Baskin, now director of the I-Team at WJLA ABC 7 News in Washington, D.C., says she still very much believes in the center's mission and thinks the organization will thrive. "I believe in the [investigative] model," Baskin says. "I think it's important to have independent journalism. The center is able to provide information to the news set that they can't get anymore... I think there should be more [places] like it, and I'm optimistic" that it will continue to do high-quality investigative journalism.

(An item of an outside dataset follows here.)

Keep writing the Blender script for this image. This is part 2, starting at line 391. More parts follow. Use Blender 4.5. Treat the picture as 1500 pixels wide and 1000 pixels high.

Missouri School of Journalism professor Geneva Overholser was named chairman of the center's board of directors in June. Overholser, who worked with Buzenberg 36 years ago at the Colorado Springs Sun, says the executive director has a "proven record of really terrific work" and that the center's reports are especially needed in the current journalism climate. "Unfortunately, given the kind of profit pressures most commercial media are under, it's going to be very difficult for them to do the kind of deep reporting that our nation depends upon, especially Washington," she says. "We've already seen reductions in [news] bureaus, and I'm afraid we're going to see more. More and more nonprofits are" having to do the kind of investigative journalism that newspapers used to do.

"We're going to do some terrific stuff," she says of the center.

In all likelihood, Buzenberg will be there to see that "stuff" through. "This is my work," he says. "I'm here to stay."